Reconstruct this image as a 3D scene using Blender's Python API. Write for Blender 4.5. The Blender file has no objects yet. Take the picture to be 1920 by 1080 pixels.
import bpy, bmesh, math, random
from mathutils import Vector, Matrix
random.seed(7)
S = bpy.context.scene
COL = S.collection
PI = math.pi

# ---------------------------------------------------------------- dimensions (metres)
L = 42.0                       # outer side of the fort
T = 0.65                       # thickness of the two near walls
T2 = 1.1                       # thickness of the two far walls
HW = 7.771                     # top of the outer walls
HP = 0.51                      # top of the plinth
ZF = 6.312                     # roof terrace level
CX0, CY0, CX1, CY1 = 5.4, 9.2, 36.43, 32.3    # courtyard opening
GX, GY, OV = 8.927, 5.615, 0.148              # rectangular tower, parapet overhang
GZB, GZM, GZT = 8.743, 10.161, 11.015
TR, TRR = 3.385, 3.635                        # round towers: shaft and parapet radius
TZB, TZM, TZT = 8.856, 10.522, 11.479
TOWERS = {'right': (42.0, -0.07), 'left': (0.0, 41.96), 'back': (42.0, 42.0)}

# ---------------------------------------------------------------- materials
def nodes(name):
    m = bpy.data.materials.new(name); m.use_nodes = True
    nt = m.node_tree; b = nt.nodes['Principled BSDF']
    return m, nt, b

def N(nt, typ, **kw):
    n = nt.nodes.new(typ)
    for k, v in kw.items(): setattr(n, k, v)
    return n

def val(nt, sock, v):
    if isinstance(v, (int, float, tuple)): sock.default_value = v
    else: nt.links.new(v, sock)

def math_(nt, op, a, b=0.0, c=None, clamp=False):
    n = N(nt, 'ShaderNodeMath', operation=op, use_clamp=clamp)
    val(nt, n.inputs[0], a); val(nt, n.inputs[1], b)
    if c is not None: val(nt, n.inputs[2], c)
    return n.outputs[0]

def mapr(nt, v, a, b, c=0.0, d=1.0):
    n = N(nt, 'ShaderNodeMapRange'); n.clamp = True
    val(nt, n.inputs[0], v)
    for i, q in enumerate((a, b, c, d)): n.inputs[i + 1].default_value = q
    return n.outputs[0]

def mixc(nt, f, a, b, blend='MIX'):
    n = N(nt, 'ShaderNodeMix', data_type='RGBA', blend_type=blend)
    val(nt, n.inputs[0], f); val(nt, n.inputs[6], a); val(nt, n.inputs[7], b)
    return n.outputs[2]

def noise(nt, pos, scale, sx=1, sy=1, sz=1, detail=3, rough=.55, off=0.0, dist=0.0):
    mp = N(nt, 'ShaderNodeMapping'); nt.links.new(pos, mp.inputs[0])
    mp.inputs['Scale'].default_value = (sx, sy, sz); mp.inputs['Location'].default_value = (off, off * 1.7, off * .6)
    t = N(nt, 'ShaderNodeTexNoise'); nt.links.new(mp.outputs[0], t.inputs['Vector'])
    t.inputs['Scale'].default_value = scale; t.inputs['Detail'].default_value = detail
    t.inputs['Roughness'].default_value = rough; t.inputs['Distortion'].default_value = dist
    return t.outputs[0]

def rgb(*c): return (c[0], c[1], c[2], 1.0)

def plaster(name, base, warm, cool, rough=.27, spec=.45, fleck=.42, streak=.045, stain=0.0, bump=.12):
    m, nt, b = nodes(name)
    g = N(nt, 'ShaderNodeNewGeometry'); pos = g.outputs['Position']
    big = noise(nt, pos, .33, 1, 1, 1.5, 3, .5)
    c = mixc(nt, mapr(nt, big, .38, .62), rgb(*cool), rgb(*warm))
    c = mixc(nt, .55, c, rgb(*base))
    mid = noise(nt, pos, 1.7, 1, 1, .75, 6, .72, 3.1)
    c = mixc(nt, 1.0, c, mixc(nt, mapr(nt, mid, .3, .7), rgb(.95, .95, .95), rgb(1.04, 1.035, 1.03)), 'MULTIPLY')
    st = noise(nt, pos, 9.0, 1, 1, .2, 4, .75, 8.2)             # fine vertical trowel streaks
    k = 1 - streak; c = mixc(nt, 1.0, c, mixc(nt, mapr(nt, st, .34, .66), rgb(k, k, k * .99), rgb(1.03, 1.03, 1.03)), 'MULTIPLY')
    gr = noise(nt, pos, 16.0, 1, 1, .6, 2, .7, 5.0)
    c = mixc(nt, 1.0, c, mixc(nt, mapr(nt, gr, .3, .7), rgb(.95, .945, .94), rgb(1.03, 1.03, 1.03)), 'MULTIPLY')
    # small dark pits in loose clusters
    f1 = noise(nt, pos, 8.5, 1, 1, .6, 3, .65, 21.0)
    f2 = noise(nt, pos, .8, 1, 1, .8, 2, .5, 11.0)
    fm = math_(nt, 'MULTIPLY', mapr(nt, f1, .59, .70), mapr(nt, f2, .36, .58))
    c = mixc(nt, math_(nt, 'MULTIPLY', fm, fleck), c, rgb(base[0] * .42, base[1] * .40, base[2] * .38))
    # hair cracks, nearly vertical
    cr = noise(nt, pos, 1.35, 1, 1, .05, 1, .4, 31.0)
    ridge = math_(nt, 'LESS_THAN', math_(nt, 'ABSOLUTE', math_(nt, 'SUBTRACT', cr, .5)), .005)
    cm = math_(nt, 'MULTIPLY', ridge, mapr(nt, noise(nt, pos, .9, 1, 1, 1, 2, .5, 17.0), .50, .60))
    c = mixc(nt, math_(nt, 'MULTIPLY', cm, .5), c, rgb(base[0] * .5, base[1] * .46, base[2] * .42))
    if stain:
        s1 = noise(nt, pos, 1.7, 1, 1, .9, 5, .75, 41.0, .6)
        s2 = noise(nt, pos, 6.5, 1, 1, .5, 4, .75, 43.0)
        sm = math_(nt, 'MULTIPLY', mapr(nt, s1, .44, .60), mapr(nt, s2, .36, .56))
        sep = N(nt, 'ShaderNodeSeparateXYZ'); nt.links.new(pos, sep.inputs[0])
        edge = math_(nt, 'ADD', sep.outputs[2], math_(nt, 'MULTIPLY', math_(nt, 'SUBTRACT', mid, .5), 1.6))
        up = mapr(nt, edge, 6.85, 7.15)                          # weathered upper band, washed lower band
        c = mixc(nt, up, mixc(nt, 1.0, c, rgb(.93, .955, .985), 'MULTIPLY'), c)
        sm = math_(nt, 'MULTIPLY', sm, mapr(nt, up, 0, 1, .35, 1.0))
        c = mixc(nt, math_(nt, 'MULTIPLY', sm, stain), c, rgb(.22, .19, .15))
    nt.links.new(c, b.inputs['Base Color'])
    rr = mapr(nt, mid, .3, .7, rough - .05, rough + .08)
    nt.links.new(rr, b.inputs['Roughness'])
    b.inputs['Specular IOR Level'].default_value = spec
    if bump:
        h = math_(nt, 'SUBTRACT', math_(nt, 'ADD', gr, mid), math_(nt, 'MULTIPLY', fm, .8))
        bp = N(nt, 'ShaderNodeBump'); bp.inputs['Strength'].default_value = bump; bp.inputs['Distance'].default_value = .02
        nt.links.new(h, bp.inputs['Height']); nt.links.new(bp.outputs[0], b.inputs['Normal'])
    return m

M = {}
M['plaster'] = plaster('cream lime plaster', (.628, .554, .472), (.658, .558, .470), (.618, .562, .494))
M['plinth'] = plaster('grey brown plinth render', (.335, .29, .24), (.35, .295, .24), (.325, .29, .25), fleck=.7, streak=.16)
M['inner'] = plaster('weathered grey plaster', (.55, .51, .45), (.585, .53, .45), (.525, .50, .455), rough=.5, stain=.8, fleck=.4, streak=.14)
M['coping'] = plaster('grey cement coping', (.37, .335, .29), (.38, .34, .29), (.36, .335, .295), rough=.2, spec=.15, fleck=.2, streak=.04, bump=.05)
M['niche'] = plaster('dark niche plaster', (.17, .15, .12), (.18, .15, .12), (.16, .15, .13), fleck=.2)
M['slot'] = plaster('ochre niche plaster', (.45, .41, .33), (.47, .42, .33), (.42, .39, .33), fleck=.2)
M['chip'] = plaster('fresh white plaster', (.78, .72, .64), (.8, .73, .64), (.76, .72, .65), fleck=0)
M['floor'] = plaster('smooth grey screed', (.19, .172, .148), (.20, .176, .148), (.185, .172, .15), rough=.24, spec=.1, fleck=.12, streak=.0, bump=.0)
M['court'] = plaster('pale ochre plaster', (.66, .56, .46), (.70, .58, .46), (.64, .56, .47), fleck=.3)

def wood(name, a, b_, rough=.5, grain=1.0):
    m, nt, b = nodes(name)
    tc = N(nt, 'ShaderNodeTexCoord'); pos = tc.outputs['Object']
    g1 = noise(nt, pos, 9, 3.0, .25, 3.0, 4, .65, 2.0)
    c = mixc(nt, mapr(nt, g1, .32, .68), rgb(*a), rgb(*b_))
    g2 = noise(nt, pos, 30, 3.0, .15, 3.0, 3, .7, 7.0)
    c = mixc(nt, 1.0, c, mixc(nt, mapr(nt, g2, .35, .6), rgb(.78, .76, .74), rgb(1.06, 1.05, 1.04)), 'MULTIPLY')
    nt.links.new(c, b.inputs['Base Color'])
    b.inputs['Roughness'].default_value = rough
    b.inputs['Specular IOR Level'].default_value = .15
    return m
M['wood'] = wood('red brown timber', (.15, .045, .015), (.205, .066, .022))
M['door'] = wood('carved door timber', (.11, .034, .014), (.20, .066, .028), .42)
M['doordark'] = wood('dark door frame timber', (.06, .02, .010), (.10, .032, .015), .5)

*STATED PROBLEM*
Return exactly the lines from the beginning of the data above through the one containing "PI = math.pi", please. Include both end lines and add nothing else.

*TASK SOLUTION*
Reconstruct this image as a 3D scene using Blender's Python API. Write for Blender 4.5. The Blender file has no objects yet. Take the picture to be 1920 by 1080 pixels.
import bpy, bmesh, math, random
from mathutils import Vector, Matrix
random.seed(7)
S = bpy.context.scene
COL = S.collection
PI = math.pi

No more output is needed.